Chaque chambre aurait pour mission de veiller à la qualité professionnelle de ses membres. La sélection des financiers se ferait sur la base d’un examen non professionnel destiné à évaluer l’adéquation du candidat avec le projet éthique de l’Ordre. Ensuite, la formation professionnelle se ferait en interne, en partenariat avec les universités, et serait sanctionnée par un examen.
L’Ordre aurait également pour mission d’assurer une veille déontologique sur les financiers. Pour ce faire, chaque chambre rédigerait un code de déontologie. L’Ordre se verrait reconnaître un pouvoir de sanction large (allant jusqu’à la possibilité d’exclusion d’un membre), renforcé par la création d’un fonds de garantie rendant tous les membres de l’Ordre solidaires en cas de défaillance de l’un d’eux. Ce fonds serait financé par une taxe ponctionnée sur chaque transaction. En plus de permettre le financement de l’Ordre, ce fonds pourrait être utilisé pour protéger les financiers des agissements dommageables de leurs confrères, ou encore servir à indemniser des clients lésés par les agissements condamnables d’un membre de l’Ordre.
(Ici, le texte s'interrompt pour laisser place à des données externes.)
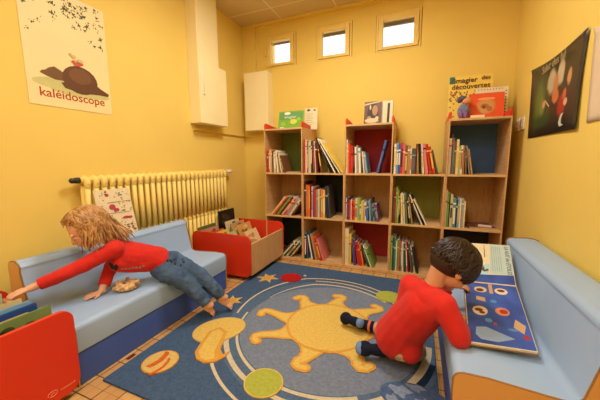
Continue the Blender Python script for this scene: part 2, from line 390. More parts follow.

La plupart des propositions que nous faisons n’ont rien de révolutionnaire : quelques unes ont déjà été proposées et adoptées (certaines branches de la finance se sont déjà regroupées en ordre professionnel ou envisagent de le faire, l’AMF a mis en place un examen pour sanctionner les connaissances techniques et déontologiques des financiers), d’autres enfin ont été éprouvées au cours de l’Histoire (i.e. le fonds de garantie mis en place par la Chambre Syndicale des agents de change). Quelques soient les appréhensions qui surgissent lorsque l’on parle de corporatisme, nous pensons qu’il est possible d’envisager une forme de « corporatisme positif » qui soit garante de la performance et de la compétitivité éthique du secteur financier… pour le plus grand bien de la collectivité et des financiers.